Records provided
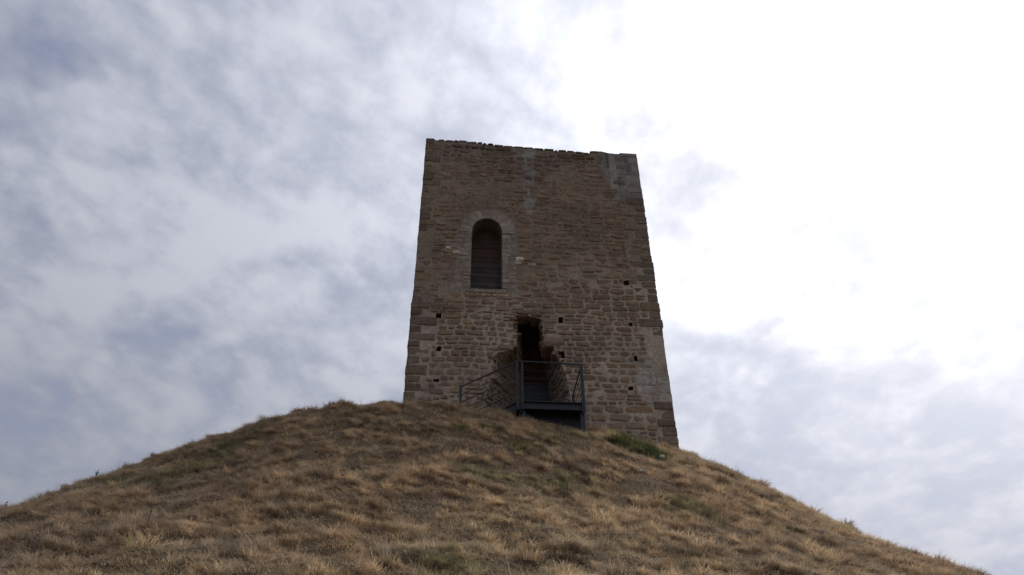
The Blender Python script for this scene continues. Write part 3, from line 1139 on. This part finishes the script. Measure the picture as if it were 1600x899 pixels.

...

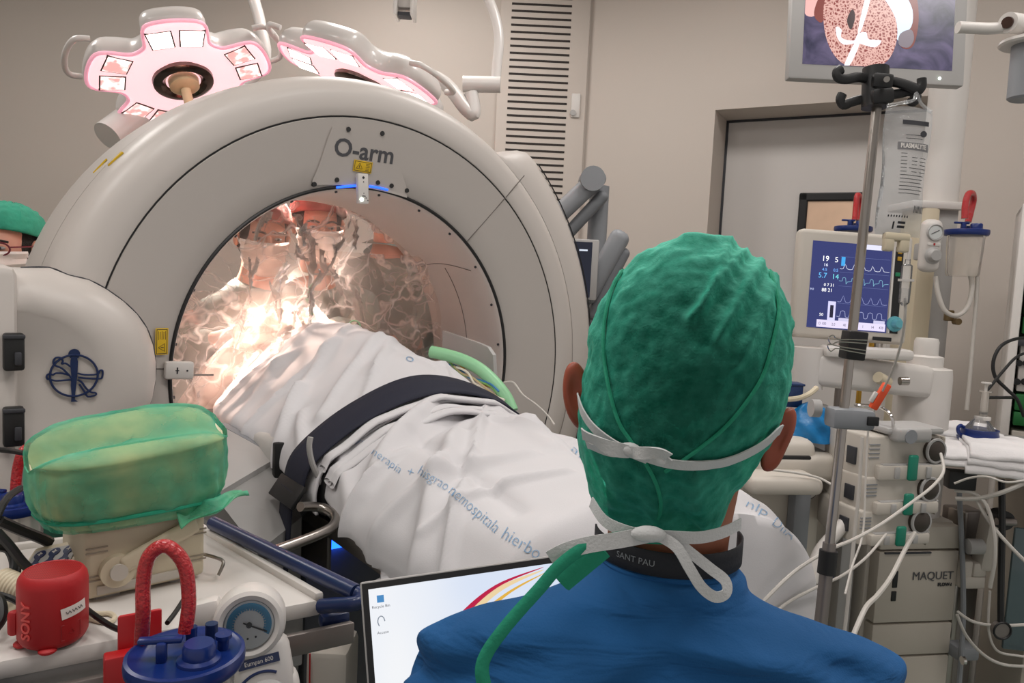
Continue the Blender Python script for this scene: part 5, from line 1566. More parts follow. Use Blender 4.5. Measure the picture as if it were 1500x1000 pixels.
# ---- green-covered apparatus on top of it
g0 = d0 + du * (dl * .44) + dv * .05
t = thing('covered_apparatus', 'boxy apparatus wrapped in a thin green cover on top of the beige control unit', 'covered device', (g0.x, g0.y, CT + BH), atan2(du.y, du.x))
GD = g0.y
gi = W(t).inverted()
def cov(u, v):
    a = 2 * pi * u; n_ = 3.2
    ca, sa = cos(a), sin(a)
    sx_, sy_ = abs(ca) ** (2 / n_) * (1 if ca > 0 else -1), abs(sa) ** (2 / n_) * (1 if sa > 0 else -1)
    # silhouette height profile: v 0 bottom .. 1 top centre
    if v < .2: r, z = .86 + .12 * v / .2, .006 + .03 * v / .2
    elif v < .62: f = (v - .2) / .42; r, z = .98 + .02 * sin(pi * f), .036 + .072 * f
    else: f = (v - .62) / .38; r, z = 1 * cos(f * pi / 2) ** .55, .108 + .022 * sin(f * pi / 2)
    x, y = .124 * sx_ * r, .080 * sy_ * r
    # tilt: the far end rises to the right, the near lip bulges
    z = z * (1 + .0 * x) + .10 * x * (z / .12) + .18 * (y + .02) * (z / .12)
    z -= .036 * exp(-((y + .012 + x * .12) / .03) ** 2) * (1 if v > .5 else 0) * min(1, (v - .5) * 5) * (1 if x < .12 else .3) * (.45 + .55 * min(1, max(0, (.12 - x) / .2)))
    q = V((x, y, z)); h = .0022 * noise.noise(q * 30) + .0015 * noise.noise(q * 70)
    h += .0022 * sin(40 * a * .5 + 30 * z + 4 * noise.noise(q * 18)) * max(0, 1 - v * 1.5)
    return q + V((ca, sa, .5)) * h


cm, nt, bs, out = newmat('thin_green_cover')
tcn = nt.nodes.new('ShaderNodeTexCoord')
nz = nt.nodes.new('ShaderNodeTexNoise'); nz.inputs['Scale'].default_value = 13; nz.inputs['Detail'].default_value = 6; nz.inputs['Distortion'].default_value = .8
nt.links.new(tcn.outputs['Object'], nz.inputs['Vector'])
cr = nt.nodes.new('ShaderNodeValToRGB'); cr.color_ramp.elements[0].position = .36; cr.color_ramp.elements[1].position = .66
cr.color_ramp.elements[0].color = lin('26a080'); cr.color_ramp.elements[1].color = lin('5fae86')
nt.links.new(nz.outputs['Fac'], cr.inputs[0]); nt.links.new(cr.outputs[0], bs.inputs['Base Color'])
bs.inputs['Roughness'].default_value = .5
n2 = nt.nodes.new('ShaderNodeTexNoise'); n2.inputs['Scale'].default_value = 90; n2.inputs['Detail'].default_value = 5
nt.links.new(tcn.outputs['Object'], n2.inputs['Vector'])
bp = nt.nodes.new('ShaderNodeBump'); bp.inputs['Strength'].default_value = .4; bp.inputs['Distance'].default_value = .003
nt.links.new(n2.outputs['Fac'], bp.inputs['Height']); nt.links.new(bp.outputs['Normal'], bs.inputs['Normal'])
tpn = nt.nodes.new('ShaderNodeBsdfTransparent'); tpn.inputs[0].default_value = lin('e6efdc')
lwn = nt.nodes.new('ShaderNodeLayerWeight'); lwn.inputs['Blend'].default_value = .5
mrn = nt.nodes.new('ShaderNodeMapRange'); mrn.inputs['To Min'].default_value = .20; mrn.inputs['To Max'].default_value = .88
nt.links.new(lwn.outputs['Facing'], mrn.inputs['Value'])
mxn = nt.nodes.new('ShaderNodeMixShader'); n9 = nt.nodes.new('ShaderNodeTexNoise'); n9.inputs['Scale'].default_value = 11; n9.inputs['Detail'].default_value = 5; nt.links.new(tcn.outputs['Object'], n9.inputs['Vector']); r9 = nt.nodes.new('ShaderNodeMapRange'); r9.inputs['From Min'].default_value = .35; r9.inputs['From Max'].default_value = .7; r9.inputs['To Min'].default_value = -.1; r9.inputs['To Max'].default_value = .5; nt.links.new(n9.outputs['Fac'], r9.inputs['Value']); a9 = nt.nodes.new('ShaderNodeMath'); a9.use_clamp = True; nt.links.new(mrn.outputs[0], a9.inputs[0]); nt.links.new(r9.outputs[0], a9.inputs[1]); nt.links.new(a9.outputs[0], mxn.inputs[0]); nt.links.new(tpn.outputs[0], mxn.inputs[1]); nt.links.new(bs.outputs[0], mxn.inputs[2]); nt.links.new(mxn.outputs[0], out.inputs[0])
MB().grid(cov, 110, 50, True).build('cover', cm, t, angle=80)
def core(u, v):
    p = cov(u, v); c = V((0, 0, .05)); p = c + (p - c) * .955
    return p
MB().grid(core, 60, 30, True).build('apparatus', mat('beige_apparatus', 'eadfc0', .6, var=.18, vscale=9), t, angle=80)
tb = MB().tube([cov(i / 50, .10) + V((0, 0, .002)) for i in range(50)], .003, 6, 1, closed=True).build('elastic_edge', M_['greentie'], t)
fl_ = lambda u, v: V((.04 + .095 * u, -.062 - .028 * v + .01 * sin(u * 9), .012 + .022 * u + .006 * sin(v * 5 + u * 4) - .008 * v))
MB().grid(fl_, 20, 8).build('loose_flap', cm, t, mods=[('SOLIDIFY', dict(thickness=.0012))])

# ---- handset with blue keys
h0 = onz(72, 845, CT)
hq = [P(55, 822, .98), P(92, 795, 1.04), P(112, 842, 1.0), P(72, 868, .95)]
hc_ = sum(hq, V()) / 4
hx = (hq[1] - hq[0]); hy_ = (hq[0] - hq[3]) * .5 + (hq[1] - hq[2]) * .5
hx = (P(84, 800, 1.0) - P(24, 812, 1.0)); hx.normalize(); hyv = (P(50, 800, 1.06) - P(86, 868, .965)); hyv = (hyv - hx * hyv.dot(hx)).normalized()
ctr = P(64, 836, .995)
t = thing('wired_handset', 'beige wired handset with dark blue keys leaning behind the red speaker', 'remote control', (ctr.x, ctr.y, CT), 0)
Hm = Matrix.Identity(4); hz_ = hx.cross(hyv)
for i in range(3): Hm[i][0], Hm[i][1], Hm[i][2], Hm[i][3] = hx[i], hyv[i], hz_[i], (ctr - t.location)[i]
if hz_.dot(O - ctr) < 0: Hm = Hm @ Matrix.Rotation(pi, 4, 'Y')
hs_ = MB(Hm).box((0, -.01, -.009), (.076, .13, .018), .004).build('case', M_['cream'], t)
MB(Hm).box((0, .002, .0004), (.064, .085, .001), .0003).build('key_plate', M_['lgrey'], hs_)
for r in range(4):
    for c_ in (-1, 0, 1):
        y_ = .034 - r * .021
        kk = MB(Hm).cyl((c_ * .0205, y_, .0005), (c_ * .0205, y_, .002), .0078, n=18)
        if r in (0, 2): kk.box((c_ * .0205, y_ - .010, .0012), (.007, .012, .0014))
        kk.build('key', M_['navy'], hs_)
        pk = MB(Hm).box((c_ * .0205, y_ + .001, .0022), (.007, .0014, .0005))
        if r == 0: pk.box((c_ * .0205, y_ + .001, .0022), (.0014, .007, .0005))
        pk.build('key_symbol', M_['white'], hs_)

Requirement
Print exactly the lines from the line with "Continue the Blender" to the line with "return q + V((ca, sa, .5)) * h", both included, and nothing else.

In response
Continue the Blender Python script for this scene: part 5, from line 1566. More parts follow. Use Blender 4.5. Measure the picture as if it were 1500x1000 pixels.
# ---- green-covered apparatus on top of it
g0 = d0 + du * (dl * .44) + dv * .05
t = thing('covered_apparatus', 'boxy apparatus wrapped in a thin green cover on top of the beige control unit', 'covered device', (g0.x, g0.y, CT + BH), atan2(du.y, du.x))
GD = g0.y
gi = W(t).inverted()
def cov(u, v):
    a = 2 * pi * u; n_ = 3.2
    ca, sa = cos(a), sin(a)
    sx_, sy_ = abs(ca) ** (2 / n_) * (1 if ca > 0 else -1), abs(sa) ** (2 / n_) * (1 if sa > 0 else -1)
    # silhouette height profile: v 0 bottom .. 1 top centre
    if v < .2: r, z = .86 + .12 * v / .2, .006 + .03 * v / .2
    elif v < .62: f = (v - .2) / .42; r, z = .98 + .02 * sin(pi * f), .036 + .072 * f
    else: f = (v - .62) / .38; r, z = 1 * cos(f * pi / 2) ** .55, .108 + .022 * sin(f * pi / 2)
    x, y = .124 * sx_ * r, .080 * sy_ * r
    # tilt: the far end rises to the right, the near lip bulges
    z = z * (1 + .0 * x) + .10 * x * (z / .12) + .18 * (y + .02) * (z / .12)
    z -= .036 * exp(-((y + .012 + x * .12) / .03) ** 2) * (1 if v > .5 else 0) * min(1, (v - .5) * 5) * (1 if x < .12 else .3) * (.45 + .55 * min(1, max(0, (.12 - x) / .2)))
    q = V((x, y, z)); h = .0022 * noise.noise(q * 30) + .0015 * noise.noise(q * 70)
    h += .0022 * sin(40 * a * .5 + 30 * z + 4 * noise.noise(q * 18)) * max(0, 1 - v * 1.5)
    return q + V((ca, sa, .5)) * h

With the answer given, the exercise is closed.